Photo courtesy of University Advancement.

Learning through experience is what drives not only her approach to Land Grant Goods but what carried her through college, from spending time in a variety of K-12 classrooms to working on a farm in Italy one summer.

It’s also what she hopes to instill in urban schools around the country by studying and promoting the power of school gardens.

“School gardens are underutilized spaces where teachers can integrate curriculum in any realm. It’s not just science and photosynthesis,” she said, noting potential garden-based lessons that integrate mathematics, literacy and even socio-emotional skills. “Students can wonder out there. I want to make sure they have the opportunity to explore what’s in their world.”

The concept of “edible education,” or tying agriculture into the classroom is a growing movement across the country, especially in urban areas that are lacking access to healthy food.

Kogut hopes to engage in school garden projects in NYC while attending New York University.  She eventually plans to return to MSU to complete her teaching internship and become certified.

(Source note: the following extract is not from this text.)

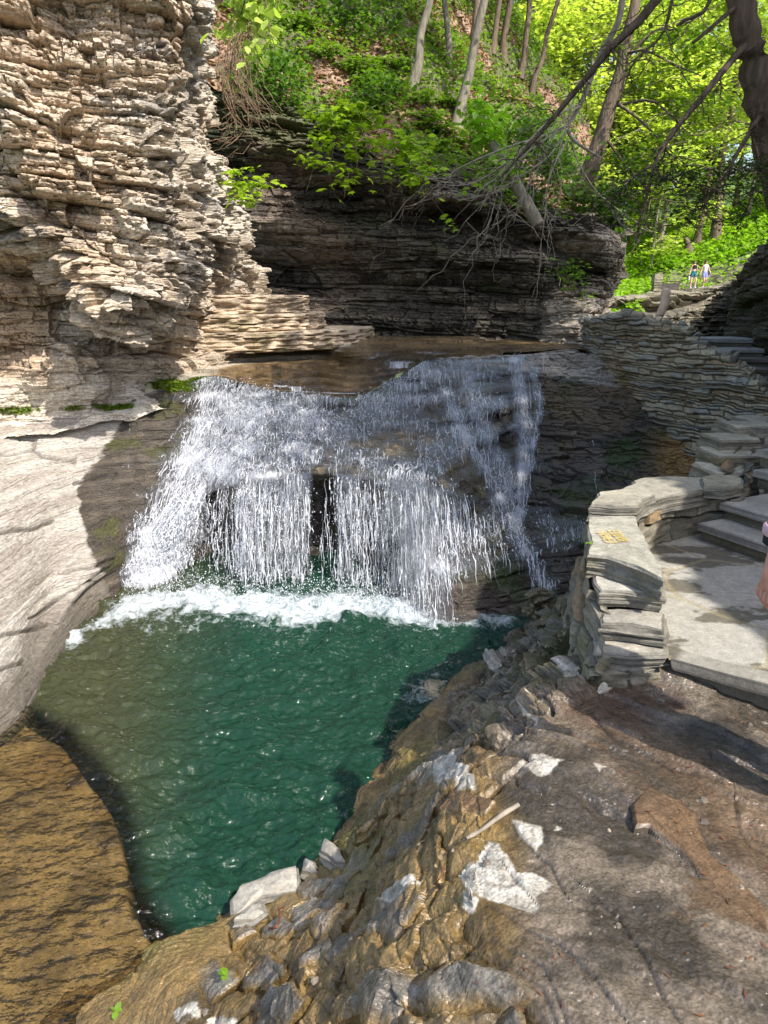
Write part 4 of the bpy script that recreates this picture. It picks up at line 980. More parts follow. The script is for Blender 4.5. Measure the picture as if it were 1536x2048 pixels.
zz_ = P[..., 2] + .035 * fbm(P, 2.2, 3, 405) + .02 * vnoise(P, 8, 406)
d, hb, hb2, e = mason(P, s_ + .06 * fbm(P, 4, 3, 407), zz_, 401, .055, .20, .045, .04)
P2 = P + N * (d + .05 * fbm(P, 1.2, 3, 402) + .03 * np.round(fbm(P * np.array([1, 1, 3]), 4, 2, 408) * 3) / 3)[..., None]
c = mixc(C3(.26, .22, .15), C3(.48, .425, .31), hb2); c = mixc(c, C3(.26, .28, .27), .6 * (hb > .8)); c = mixc(c, C3(.30, .2, .1), .5 * (hb < .12))
c = mixc(c, C3(.13, .11, .06), .7 * sstep(fbm(P, .9, 3, 403), .1, .45)); c = mixc(c * .55, c, e)
c = mixc(c, C3(.09, .10, .025), .6 * sstep(fbm(P, 1.5, 3, 404), .25, .5))
px, py = proj(P); c = mixc(c, C3(.30, .19, .08), .5 * np.exp(-(((px - 1240 - (py - 760) * .4) / 26) ** 2)) * sstep(py, 690, 740))
ow = grid_obj('stone_wall', P2, M_stone, np.concatenate([c, 0 * e[..., None]], -1))
tag(ow, 'long dry-laid wall of thin tan flagstones carrying the upper stairs right of the falls', 'stone wall')
# ---- stepped wall higher up, left of the dark cliff
T2 = [(1215,632,13.5),(1262,640,13),(1330,640,13),(1352,632,13.6),(1375,622,14.2),(1405,607,14.8),(1432,594,15.4),(1460,592,15.6)]
T_ = np.array([W(*p) for p in T2]); T_[:, 2] = np.round(T_[:, 2] / .08) * .08; B_ = T_ + np.array([-.05, -.35, -1.1])
rowsC = [T_ + np.array([.3, .6, -.5]), T_ + np.array([.25, .5, 0]), T_] + [T_ + (B_ - T_) * f for f in (.33, .66, 1)]
P = loft(np.array(rowsC), 200, 420); N = normals(P)
s_ = np.broadcast_to(np.linspace(0, 5, 420)[None], P.shape[:2])
d, hb, hb2, e = mason(P, s_, P[..., 2] + .05 * fbm(P, 2, 3, 412), 411, .06, .4, .06, .06); P2 = P + N * d[..., None]
c = mixc(C3(.12, .105, .075), C3(.27, .24, .17), hb2); c = mixc(c * .5, c, e)
o = grid_obj('stone_wall', P2, M_stone, np.concatenate([c, 0 * e[..., None]], -1)); tag(o, 'dark stepped stone wall climbing beside the dark cliff below the two walkers', 'stone wall')
# ---- parapet
par = empty('parapet_wall', Wz(1260, 1250, 0)); tag(par, 'low curved parapet of thick grey slabs between the landing and the pool', 'parapet')
pinv = -Vector(par.location)
def attach(o, root):
    o.parent = root; o.location = -Vector(root.location)
cop = [
 (.145, [(1190,1303),(1262,1310),(1336,1308),(1338,1262),(1270,1255),(1200,1258)], .06, (0.266,0.244,0.200)),
 (.235, [(1200,1246),(1262,1250),(1334,1262),(1336,1225),(1265,1212),(1194,1214)], .085, (0.296,0.274,0.229)),
 (.325, [(1200,1180),(1260,1182),(1331,1190),(1328,1160),(1262,1148),(1186,1146)], .09, (0.311,0.296,0.252)),
 (.43, [(1178,1108),(1215,1113),(1270,1130),(1325,1156),(1323,1132),(1296,1098),(1280,1062),(1270,1032),(1215,1030),(1180,1034)], .115, (0.296,0.281,0.229)),
 (.47, [(1178,1010),(1225,1014),(1277,1013),(1290,1000),(1314,988),(1278,964),(1240,978),(1196,984)], .10, (0.296,0.274,0.215)),
 (.44, [(1292,1002),(1335,990),(1385,982),(1424,974),(1420,956),(1350,953),(1285,957),(1262,962),(1280,972)], .12, (0.281,0.259,0.207)),
 (.46, [(1408,972),(1450,975),(1490,968),(1478,950),(1430,948),(1402,955)], .08, (0.281,0.259,0.192)),
]
for i, (z, ol, th, tone) in enumerate(cop):
    o = slab('coping_stone', [Wz(a, b, z) for a, b in ol], z, th, 420 + i, tone=tone, side=(.15, .14, .115), jag=.018, rough=.010); attach(o, par)
# lower stones at the near end, in two rough courses
for i, (z, ol, th) in enumerate([(.085, [(1188,1325),(1262,1332),(1338,1326),(1338,1285),(1270,1275),(1200,1280)], .10), (-.01, [(1186,1365),(1262,1372),(1336,1362),(1338,1315),(1200,1315)], .14)]):
    o = slab('base_stone', [Wz(a, b, z) for a, b in ol], z, th, 440 + i, tone=(.28,.26,.21), side=(.15,.14,.115), jag=.03, rough=.015); attach(o, par)
# narrow rising blocks beside the lower stairs
for i, (px_, py_, Y_, w_, th) in enumerate([(1462,937,4.75,.33,.12), (1466,905,4.95,.33,.11), (1468,874,5.15,.32,.11), (1500,849,5.4,.36,.12), (1530,838,5.8,.34,.14)]):
    c0 = np.array(W(px_, py_, Y_)); z = c0[2]
    ol = [(c0[0] - w_ / 2, Y_ - .13), (c0[0] + w_ / 2, Y_ - .10), (c0[0] + w_ / 2 + .02, Y_ + .16), (c0[0] - w_ / 2 - .02, Y_ + .2)]
    o = slab('step_block', ol, z, th + .05, 450 + i, tone=(.30,.28,.22), side=(.17,.155,.115), jag=.012, m=56); attach(o, par)
# body of the parapet
outer = [(1190,1303,.10),(1197,1246,.18),(1188,1180,.25),(1176,1110,.34),(1178,1040,.34),(1176,1010,.38),(1200,984,.38),(1265,960,.35),(1350,954,.35),(1420,950,.40),(1490,860,.5)]
inner = [(1500,880,.5),(1490,962,.40),(1425,976,.35),(1335,992,.35),(1290,1004,.38),(1274,1036,.34),(1296,1098,.34),(1325,1156,.25),(1331,1190,.20),(1336,1262,.12),(1336,1306,.07),(1262,1310,.07)]
loop = [np.array(Wz(a, b, z + .08)) + (0, 0, -.08) for a, b, z in outer + inner]; loop = np.array(loop + [loop[0]])
loop[10] = W(1490, 870, 5.2); loop[11] = W(1515, 880, 5.15); loop[-1] = loop[0]
no = len(outer); rowsC = []
for f in (0, .15, .35, .6, .8, 1.0):
    r = loop.copy()
    for j in range(len(r)):
        isout = j < no - 1 or j == len(r) - 1
        zb = (-1.0 if 1 < j < no else -.35) if isout else -.15
        r[j, 2] = loop[j, 2] + (zb - loop[j, 2]) * f
        if isout and j < len(r): r[j, :2] += np.array([-.16, .02]) * f * (1 if 0 < j < 6 else .3) + np.array([0, .16]) * f * (j >= 6)
    rowsC.append(r)
P = loft(np.array(rowsC), 260, 1100); N = normals(P, None)
cen = P.mean((0, 1)); 
tu = np.gradient(P[0], axis=0); area = .5 * np.sum(P[0, :-1, 0] * P[0, 1:, 1] - P[0, 1:, 0] * P[0, :-1, 1])
No = np.stack([tu[:, 1], -tu[:, 0], 0 * tu[:, 0]], -1) * np.sign(area); No /= np.linalg.norm(No, axis=1, keepdims=True) + 1e-9
N = np.broadcast_to(No[None], P.shape)
s_ = np.concatenate([[0], np.cumsum(np.linalg.norm(np.diff(P[0], axis=0), axis=-1))])[None] + 0 * P[..., 0]
d, hb, hb2, e = mason(P, s_ + .08 * fbm(P, 4, 3, 463), P[..., 2] + .07 * fbm(P, 3, 3, 464), 461, .12, .24, .03, .04)
P2 = P + N * (d - .012)[..., None]
c = mixc(C3(.13, .12, .09), C3(.26, .23, .17), hb2); c = mixc(c, C3(.30, .19, .09), .6 * (hb > .84)); c = mixc(c * .45, c, e)
c = mixc(c, C3(.16, .14, .05), .5 * sstep(fbm(P, 3, 3, 462), .15, .4))
o = grid_obj('wall_body', P2, M_stone, np.concatenate([c, 0 * e[..., None]], -1)); attach(o, par)
# yellow paint marks on the widest coping stone: small stencilled characters in two rows
def paint_marks():
    V, F = [], []
    z = .4385
    def bar(p, q, w):
        a = np.array(p); b = np.array(q); n = np.array([-(b - a)[1], (b - a)[0]]); n = n / (np.linalg.norm(n) + 1e-9) * w / 2
        k = len(V)
        for r in (a - n, b - n, b + n, a + n): V.append((r[0], r[1], z))
        F.append((k, k + 1, k + 2, k + 3))
    o_ = np.array(Wz(1216, 1064, .43))[:2]; e_ = np.array(Wz(1236, 1084, .43))[:2] - o_; L_ = np.linalg.norm(e_); ex = e_ / L_; ey = np.array([ex[1], -ex[0]]) * -1
    # the strokes of the worn characters: E F O D over B E R
    glyphs = [[(0,0,0,1),(0,0,.7,0),(0,.5,.6,.5),(0,1,.7,1)], [(0,0,0,1),(.6,0,.6,1),(0,0,.6,0),(0,1,.6,1)], [(0,0,0,1),(0,1,.6,.8),(.6,.8,.6,.2),(.6,.2,0,0)], [(0,0,0,1),(0,1,.6,1),(.6,1,.6,.5),(0,.5,.6,.5),(.25,.5,.6,0)], [(0,0,0,1),(.6,0,.6,1),(0,.5,.6,.5)]]
    n = 0
    for r in range(2):
        for i in range(5):
            g_ = glyphs[(i + r * 2) % 5]; w = .034; h = .052
            base_ = o_ + ex * (i * w * 1.05 + r * .02) + ey * (r * -.066)
            for x1, y1, x2, y2 in g_:
                bar(base_ + ex * x1 * w * .9 + ey * y1 * h, base_ + ex * x2 * w * .9 + ey * y2 * h, .0062)
    m, nt, out = nmat('yellow_paint'); b = N_(nt, 'ShaderNodeBsdfPrincipled'); b.inputs['Base Color'].default_value = (.62, .46, .10, 1); b.inputs['Roughness'].default_value = .7; nt.links.new(b.outputs[0], out.inputs[0])
    o = mesh_obj('painted_lettering', V, F, m); attach(o, par)
paint_marks()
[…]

Sonya Gunnings-Moton, associate dean in the College of Education and director of UECP, said Kogut is well prepared to make an impact as both an educator and environmentalist.

“As a member of the Urban Educators Cohort Program, Bethany consistently demonstrated her passion for assisting and empowering marginalized populations,” she said.

“We are excited for the direction Bethany’s interest and preparation will take her, as she continues to demonstrate one of the core values of our program … recognizing the true potential of urban students and families and providing opportunity for improved quality of life.”

Kogut has been the recipient of various scholarships while at MSU, including the Urban Educators Cohort Program Scholarship Fund in the College of Education, and the Gupta Values Scholarship.